I've been using doom-emacs for over a year now (since March 2021) and this is my personal experiences with it.

I do not put a ton of effort into editors, rather I spend a chunk of time intermittently. This has happened with vi/vim and again with emacs. my vim configuration was always flaky and never worked correctly until around neovim. At that point I was so fed up with reproducible editor configuration that I looked for something better.

Here is my editor timeline

Editor Years Using
nano pico Since 2001
vi Since 2002
vim neovim Since 2004
emacs Since late 2020

Pico and Nano _

As a systems administration and a PHP developer, I primarily built CMS type stacks and shopping cart applications. These editors worked well but I found myself wasting so much time navigating with page up and page down

Vim _

When I discovered vim and what it could do, I became interested.. But...

It was really difficult for me to pick up. Once I managed to make the switch to a modal editor, I never looked back.

vim configuration was always mystical to me (and still is). I could barely customize it outside of it's stock configuration so that's what I used.

doom emacs _

Being a vim user for so many years has basically burned those keys into my brain.

I am still a vim user to this day like using j and k to navigate is still present in doom emacs due to evil mode

I'm by no means a lisp expert but doom emacs is ready to go out very quickly. Some things that look time are learning and discovering everything that is out there.

Favorite packages

Package Notes
projectile project manager
dired file explorer
magit use git in emacs
bookmarks quickly jump to common files
ibuffer grouping and switching buffers
LSP for coding in go, rust, python
org-mode knowledge base and interactive document
emacs-everywhere quick pop up emacs buffer for editing and pasting back into an application

Honerable mentions

emacs28 with native compilation _

The editor install is a beast which is not ideal but native compilation made emacs so much faster that I can't live without it

Markdown mode _

Emacs never fails to amaze in the commands it has. One case is in markdown mode, you can simply run markdown-toc-generate-toc and it will generate a index at the top of the page. This also works for org mode using toc-org-insert-toc

Org mode and babel _

I use .org files for keeping notes about various things. Being able to have a text only interface with the ability to link between org files and sections is really all I need.

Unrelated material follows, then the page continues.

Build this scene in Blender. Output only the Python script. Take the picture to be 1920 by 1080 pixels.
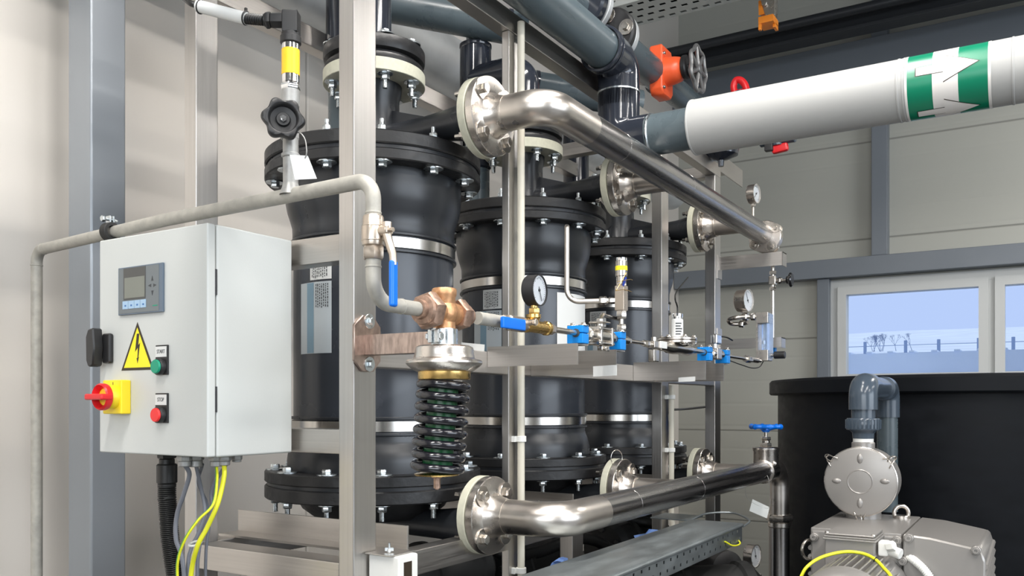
import bpy, bmesh, math, random
from mathutils import Vector, Matrix
random.seed(7)
PI = math.pi
C = bpy.context.scene.collection
for o in list(bpy.data.objects): bpy.data.objects.remove(o)
# ------------------------------------------------------------------ camera, world, lights
TH = math.radians(31.88); HC = 1.2; FP = 1600.0; HZ = 757.0
cam_d = bpy.data.cameras.new('camera'); cam = bpy.data.objects.new('camera', cam_d); C.objects.link(cam)
cam.location = (0, 0, HC); cam.rotation_euler = (PI/2, math.radians(0.0), TH)
cam_d.sensor_width = 36; cam_d.lens = 30.0; cam_d.shift_y = 217/1920.0
cam_d.clip_start = 0.02; cam_d.clip_end = 300
bpy.context.scene.camera = cam
vs = bpy.context.scene.view_settings
vs.view_transform = 'Standard'; vs.look = 'None'; vs.gamma = 1; vs.use_curve_mapping = False; vs.exposure = 0.0
w = bpy.data.worlds.new('world'); bpy.context.scene.world = w; w.use_nodes = True
wn = w.node_tree.nodes; wl = w.node_tree.links
bgn = wn['Background']
tc = wn.new('ShaderNodeTexCoord'); sx = wn.new('ShaderNodeSeparateXYZ'); rp = wn.new('ShaderNodeValToRGB')
wl.new(tc.outputs['Generated'], sx.inputs[0]); wl.new(sx.outputs['Z'], rp.inputs[0]); wl.new(rp.outputs[0], bgn.inputs[0])
rp.color_ramp.elements[0].color = (0.45, 0.56, 0.84, 1); rp.color_ramp.elements[0].position = 0.12; rp.color_ramp.elements[1].color = (0.84, 0.91, 1.0, 1)
rp.color_ramp.elements[1].position = 0.45
bgn.inputs[1].default_value = 1.15
def area(name, loc, rot, sx_, sy_, power, color):
    d = bpy.data.lights.new(name, 'AREA'); d.shape = 'RECTANGLE'; d.size = sx_; d.size_y = sy_
    d.energy = power; d.color = color
    o = bpy.data.objects.new(name, d); C.objects.link(o); o.location = loc; o.rotation_euler = rot
    return o
# ceiling luminaires of the hall (their housings are built with the room)
LUM = [(-0.45, 1.3), (-0.72, -0.5), (1.3, 0.9), (1.3, -1.3), (3.2, 0.9), (1.2, 4.35), (3.3, 3.4)]
CEIL = 4.3; LZ = 3.35
for (lx, ly) in LUM:
    area('hanging_lamp_light', (lx, ly, LZ-0.02), (0, 0, 0), 0.16, 1.5, 50, (1.0, 0.965, 0.92))
# added fill lights in front of the solid near and right walls, out of view
area('window_daylight', (4.85, 1.0, 2.0), (0, PI/2, 0), 1.9, 4.2, 150, (0.80, 0.89, 1.0))
area('window_daylight', (1.0, -2.85, 2.0), (PI/2, 0, 0), 3.4, 1.6, 92, (0.88, 0.94, 1.0))

# ------------------------------------------------------------------ picture-to-place helpers
FV = Vector((-math.sin(TH), math.cos(TH))); RV = Vector((math.cos(TH), math.sin(TH)))
def ray(px): return FV + RV*((px-960)/FP)
def atD(px, py, d): r = ray(px); return Vector((r.x*d, r.y*d, HC+(HZ-py)/FP*d))
def atX(px, py, X): return atD(px, py, X/ray(px).x)
def atY(px, py, Y): return atD(px, py, Y/ray(px).y)
def Yon(px, X): return atX(px, 0, X).y
def Xon(px, Y): return atY(px, 0, Y).x
def V(*a): return Vector(a)
XA, YA, ZA = V(1,0,0), V(0,1,0), V(0,0,1)

# ------------------------------------------------------------------ materials
MAT = {}
def mat(name, col, rough=0.5, metal=0.0, noise=None, bump=0.0, scale=(20,20,20), coat=0.0, rvar=0.0, emit=None, spec=None, cvar=0.0, ior=None, trans=0.0, detail=4):
    m = bpy.data.materials.new(name); m.use_nodes = True; MAT[name] = m
    nt = m.node_tree; b = nt.nodes['Principled BSDF']
    b.inputs['Base Color'].default_value = (*col, 1); b.inputs['Roughness'].default_value = rough
    b.inputs['Metallic'].default_value = metal; b.inputs['Coat Weight'].default_value = coat
    b.inputs['Coat Roughness'].default_value = 0.12
    if trans: b.inputs['Transmission Weight'].default_value = trans
    if ior: b.inputs['IOR'].default_value = ior
    if spec is not None: b.inputs['Specular IOR Level'].default_value = spec
    if emit: b.inputs['Emission Color'].default_value = (*emit[0], 1); b.inputs['Emission Strength'].default_value = emit[1]
    if bump or rvar or cvar:
        t = nt.nodes.new('ShaderNodeTexCoord'); mp = nt.nodes.new('ShaderNodeMapping'); mp.inputs['Scale'].default_value = scale
        nz = nt.nodes.new('ShaderNodeTexNoise'); nz.inputs['Scale'].default_value = 1; nz.inputs['Detail'].default_value = detail
        nt.links.new(t.outputs['Object'], mp.inputs[0]); nt.links.new(mp.outputs[0], nz.inputs['Vector'])
        if bump:
            bp = nt.nodes.new('ShaderNodeBump'); bp.inputs['Strength'].default_value = bump; bp.inputs['Distance'].default_value = 0.002
            nt.links.new(nz.outputs[0], bp.inputs['Height']); nt.links.new(bp.outputs[0], b.inputs['Normal'])
        if rvar:
            mr = nt.nodes.new('ShaderNodeMapRange'); mr.inputs[1].default_value = 0.3; mr.inputs[2].default_value = 0.7
            mr.inputs[3].default_value = max(0.02, rough-rvar); mr.inputs[4].default_value = rough+rvar
            nt.links.new(nz.outputs[0], mr.inputs[0]); nt.links.new(mr.outputs[0], b.inputs['Roughness'])
        if cvar:
            cr = nt.nodes.new('ShaderNodeValToRGB')
            cr.color_ramp.elements[0].position = 0.3; cr.color_ramp.elements[1].position = 0.7
            cr.color_ramp.elements[0].color = (*[max(0, c*(1-cvar)) for c in col], 1); cr.color_ramp.elements[1].color = (*[min(1, c*(1+cvar)) for c in col], 1)
            nt.links.new(nz.outputs[0], cr.inputs[0]); nt.links.new(cr.outputs[0], b.inputs['Base Color'])
    return m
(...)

Then comes babel, which is a way for emacs to execute source code snippets. For instance for bash, I can get the output of df -h / rendered directly in my org file

#+begin_src bash :results output
df -h /
#+end_src

#+RESULTS:
: Filesystem      Size  Used Avail Use% Mounted on
: /dev/nvme0n1p2  1.8T  473G  1.3T  28% /

I've used this for a lot of things where you want to remember the command and also capture the results.